No one could have predicted his rise. After all, when Williams (who was raised in Los Angeles) first came to the D.C. area in 1993 to become chief financial officer for the U.S. Department of Agriculture, he and his wife actually settled in the Virginia suburbs--a choice that now generates bad-natured ribbing from opponents. More important, when he did move to D.C. to become its chief financial officer in 1995, he quickly alienated himself from Barry's African-American establishment.

By congressional mandate, Williams couldn't be fired by Barry. With the help of a presidentially appointed financial-control board, Williams used this power to begin dismantling the bloated government Barry had built over two decades. Barry had more or less used D.C. agencies as a jobs program; this governing strategy created a loyal black middle class but eventually ruined city finances. Williams issued pink slips for the first time in years. In many parts of the city he was hated.

He was used to the sentiment. In 1980, still a Yale undergrad, he won a seat on the New Haven, Conn., board of aldermen and quickly took on two sacred cows: black organizations using city money to develop minority-owned firms. Williams thought they were spending the money inefficiently, and he sponsored a bill to cut them loose. Later, as an official with the Boston Redevelopment Authority, Williams worked to bring developers into struggling neighborhoods--neighborhoods sometimes suspicious of a bean counter wearing a bow tie. (Williams adopted the bow tie because he liked the look of a couple of Nation of Islam guys who worked in the office--though he says the choice was strictly sartorial, not religious.) Still later, when Williams worked at St. Louis' Community Development Agency, two black businessmen angry with his handling of their contracts sent him to the emergency room. They yelled "Uncle Tom!" as they busted his nose.

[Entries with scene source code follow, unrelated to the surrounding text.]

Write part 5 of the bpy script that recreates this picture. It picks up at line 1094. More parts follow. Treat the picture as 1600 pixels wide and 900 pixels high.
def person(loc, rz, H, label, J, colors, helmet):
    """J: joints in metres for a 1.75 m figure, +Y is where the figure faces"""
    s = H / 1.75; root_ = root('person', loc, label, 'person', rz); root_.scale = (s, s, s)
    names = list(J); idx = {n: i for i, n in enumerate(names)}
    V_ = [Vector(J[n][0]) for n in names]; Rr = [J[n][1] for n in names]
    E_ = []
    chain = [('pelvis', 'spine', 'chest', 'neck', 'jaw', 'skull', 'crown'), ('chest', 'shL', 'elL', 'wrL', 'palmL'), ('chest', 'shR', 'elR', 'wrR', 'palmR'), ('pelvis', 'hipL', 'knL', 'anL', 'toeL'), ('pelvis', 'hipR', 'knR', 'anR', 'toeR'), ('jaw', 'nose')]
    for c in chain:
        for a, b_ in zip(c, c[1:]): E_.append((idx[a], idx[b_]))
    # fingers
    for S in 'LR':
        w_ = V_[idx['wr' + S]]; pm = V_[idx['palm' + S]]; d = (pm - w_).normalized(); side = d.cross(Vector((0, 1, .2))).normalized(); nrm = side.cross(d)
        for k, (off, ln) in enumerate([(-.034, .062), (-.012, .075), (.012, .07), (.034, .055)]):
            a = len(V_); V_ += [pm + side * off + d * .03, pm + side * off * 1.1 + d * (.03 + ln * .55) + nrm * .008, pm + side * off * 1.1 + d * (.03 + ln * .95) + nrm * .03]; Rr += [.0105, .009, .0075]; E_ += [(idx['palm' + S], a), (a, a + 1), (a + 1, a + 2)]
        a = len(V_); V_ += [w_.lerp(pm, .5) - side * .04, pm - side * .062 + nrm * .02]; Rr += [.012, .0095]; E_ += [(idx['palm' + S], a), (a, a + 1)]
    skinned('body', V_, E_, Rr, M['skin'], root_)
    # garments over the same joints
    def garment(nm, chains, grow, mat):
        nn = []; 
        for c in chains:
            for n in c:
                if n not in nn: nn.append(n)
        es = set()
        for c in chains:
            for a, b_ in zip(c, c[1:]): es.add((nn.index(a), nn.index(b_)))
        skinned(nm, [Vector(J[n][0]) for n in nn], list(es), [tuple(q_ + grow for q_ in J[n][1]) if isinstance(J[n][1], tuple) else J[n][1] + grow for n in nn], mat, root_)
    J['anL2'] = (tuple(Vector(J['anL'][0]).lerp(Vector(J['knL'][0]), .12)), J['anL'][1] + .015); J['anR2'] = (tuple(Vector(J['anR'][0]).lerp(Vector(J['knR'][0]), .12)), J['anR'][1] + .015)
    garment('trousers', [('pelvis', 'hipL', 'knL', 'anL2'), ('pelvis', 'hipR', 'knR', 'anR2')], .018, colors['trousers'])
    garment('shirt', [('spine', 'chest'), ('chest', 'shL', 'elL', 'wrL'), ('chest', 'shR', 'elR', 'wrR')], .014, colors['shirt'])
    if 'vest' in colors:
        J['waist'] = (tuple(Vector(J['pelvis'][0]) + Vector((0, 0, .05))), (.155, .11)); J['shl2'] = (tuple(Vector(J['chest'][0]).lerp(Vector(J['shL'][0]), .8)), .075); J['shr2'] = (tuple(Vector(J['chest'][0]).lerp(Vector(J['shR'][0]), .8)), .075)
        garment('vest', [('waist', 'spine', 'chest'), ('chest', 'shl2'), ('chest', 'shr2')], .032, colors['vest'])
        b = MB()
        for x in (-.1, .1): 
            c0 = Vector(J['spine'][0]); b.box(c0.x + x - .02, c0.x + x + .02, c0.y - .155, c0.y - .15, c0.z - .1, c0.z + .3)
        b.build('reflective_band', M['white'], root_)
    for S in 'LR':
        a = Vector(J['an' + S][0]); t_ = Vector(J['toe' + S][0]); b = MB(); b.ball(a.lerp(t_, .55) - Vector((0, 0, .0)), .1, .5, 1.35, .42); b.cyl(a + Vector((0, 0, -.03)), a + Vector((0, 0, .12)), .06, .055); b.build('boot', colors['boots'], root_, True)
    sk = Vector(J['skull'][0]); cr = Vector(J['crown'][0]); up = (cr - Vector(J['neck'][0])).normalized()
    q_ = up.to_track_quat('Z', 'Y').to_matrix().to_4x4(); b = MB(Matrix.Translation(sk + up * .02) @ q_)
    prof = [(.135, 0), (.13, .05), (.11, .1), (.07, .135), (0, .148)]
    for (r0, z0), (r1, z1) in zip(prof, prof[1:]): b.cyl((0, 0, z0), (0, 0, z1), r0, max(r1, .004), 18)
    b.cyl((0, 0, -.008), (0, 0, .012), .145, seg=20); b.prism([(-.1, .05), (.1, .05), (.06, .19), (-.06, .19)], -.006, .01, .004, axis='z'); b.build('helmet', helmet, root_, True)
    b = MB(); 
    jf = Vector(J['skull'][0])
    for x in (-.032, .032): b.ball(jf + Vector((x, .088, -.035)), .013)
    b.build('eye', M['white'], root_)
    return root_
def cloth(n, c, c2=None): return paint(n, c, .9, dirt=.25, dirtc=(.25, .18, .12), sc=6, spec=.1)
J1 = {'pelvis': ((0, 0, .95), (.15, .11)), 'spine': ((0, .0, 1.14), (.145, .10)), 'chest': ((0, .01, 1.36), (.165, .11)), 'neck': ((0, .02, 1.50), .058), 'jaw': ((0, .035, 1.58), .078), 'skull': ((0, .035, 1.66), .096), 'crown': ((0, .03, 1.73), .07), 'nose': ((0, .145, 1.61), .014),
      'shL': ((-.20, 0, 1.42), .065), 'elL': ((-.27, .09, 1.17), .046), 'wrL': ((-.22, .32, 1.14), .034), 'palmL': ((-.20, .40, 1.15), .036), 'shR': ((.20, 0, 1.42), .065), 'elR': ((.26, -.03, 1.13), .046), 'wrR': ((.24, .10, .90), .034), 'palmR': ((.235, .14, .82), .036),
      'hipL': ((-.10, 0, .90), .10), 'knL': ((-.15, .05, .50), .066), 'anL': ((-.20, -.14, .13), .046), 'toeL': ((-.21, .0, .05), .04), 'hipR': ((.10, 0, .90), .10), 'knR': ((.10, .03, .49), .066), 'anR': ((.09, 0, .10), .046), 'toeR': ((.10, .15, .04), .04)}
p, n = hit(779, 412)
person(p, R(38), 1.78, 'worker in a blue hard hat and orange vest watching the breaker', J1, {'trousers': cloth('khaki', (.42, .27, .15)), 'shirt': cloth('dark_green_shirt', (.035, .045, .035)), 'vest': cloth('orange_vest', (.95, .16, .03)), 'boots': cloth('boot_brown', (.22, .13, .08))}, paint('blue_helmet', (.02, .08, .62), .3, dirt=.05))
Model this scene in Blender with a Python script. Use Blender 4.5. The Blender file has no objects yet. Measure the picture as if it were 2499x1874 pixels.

Moreover, even as he challenged black establishments, Williams gathered friends in white ones. He became close to a Yale instructor named Stan Greenberg, who would later become Bill Clinton's pollster (and whose firm now works for Williams' campaign). Greenberg's wife Rosa DeLauro, a Congresswoman from Connecticut, also became a friend. Other prominent New England families helped advance his career.